Back in college, I had gone to art school; my focus was on ceramics with an emphasis on tile-making. I loved working in grids, with repeating motifs, or with pieces that fit together. When I later shifted my focus to quilting, it became clear that quilting is a perfect synthesis of textiles and ceramic tile: it’s like making tiles out of fabric. 

My quilts today are abstract and semi-improvised. I regard quilts as artworks, and I love that they can be expressive and experimental. I enjoy the freedom of working without a pattern, but I also find comfort in working within a structure or with a plan. I usually start with a sense of what I want my quilt to look like, with a general procedure in mind, but I allow for flexibility, responding to the piece as it develops, open to changing course as I go. I don’t always make my sewn fabric creations into quilts. Sometimes I put them in a frame instead, preferring to treat them as artworks for the wall. I am still exploring, experimenting, and playing with fabric, finding ways to express myself through this medium I love.



I’m an art educator, Visual Storyteller & Janome Artisan living in the Midwest, USA, passionate about sustainability, social justice and urban gardening, committed to maintaining a public garden space in the downtown area where I reside. I began teaching myself how to sew over 11 years ago. My maternal grandmother was the only family memberI had seen machine stitching growing up in Cuba.

I lead workshops in a variety of subjects, encouraging creative, sustainable approaches as a way to build confidence and community, with a back to basics approach, and consciousness about resource use/waste.

Working towards a sustainable future includes: learning new skills, supporting renewable energy, repairing our clothes, slowing down on consumption, growing food responsibly, preserving cultural traditions and Respecting Each Other’s contributions. Those are things that I value greatly.

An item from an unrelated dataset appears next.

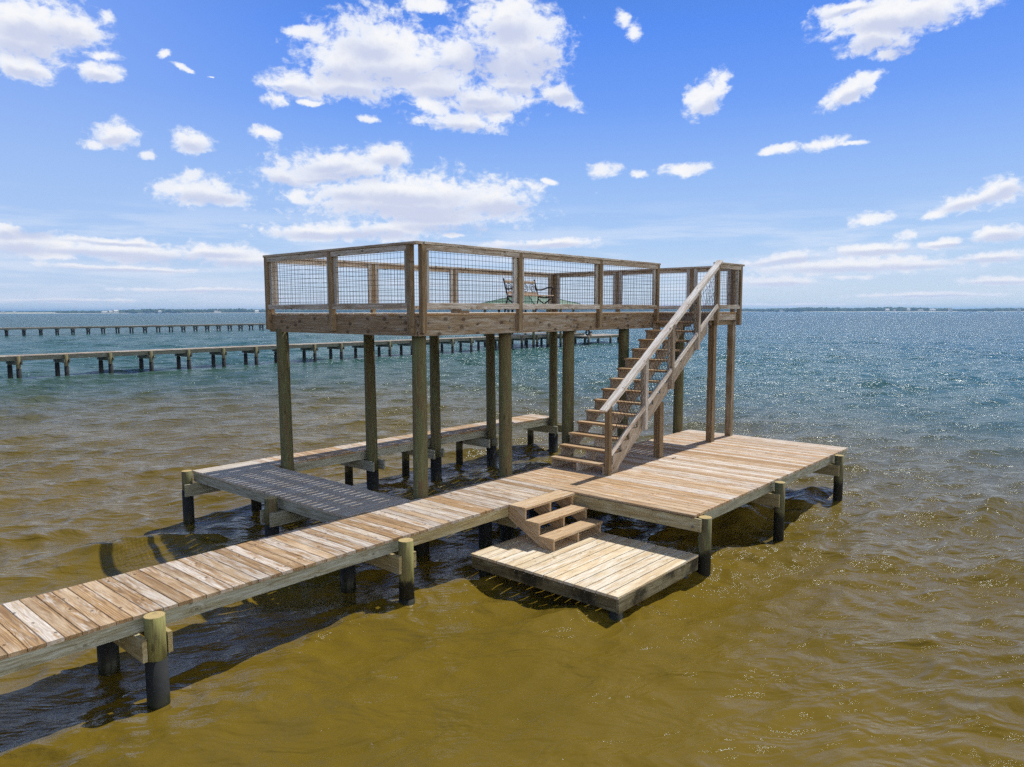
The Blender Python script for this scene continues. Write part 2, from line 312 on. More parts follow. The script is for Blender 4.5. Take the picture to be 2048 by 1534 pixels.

I want to use, reuse and re-imagine leftover materials to make something whole again; in doing so, I respect the human and environmental resources that go into textile production. I don’t consider myself a quilter, rather a fiber artist. I like to draw on cultural traditions, my own and others, to infuse a work with vitality and interest. I like to create using as many techniques as possible and really appreciate hand-stitching. I love curve piecing because of the energy and organic aspect it offers. I consider myself an explorer and believe that everything “goes” together in creating textile compositions. We can’t have a modern movement without cultural traditions. 
My goal moving forward is to ensure that there is more cultural representation in textile/fiber arts and that companies learn, alongside a diverse group of artists from around the world, to include immigrants in their creative initiatives. 


Porfiria Gomez

My name is Porfiria I am a native New Yorker. I was raised in the Bronx. While growing up in the Bronx my mom shared stories with me of her grandmother quilts. How she would lay on top of them, she sparked my love of quilting with this stories. She taught me at an early age how to quilt. Hand sewing pieces together to make beautiful works of art. As I became a mum my quilting passion returned.  I began to create quilts for my children. When I quilt I strive to showcase my childhood. By using solids colors and prints that tie into my hispanic culture.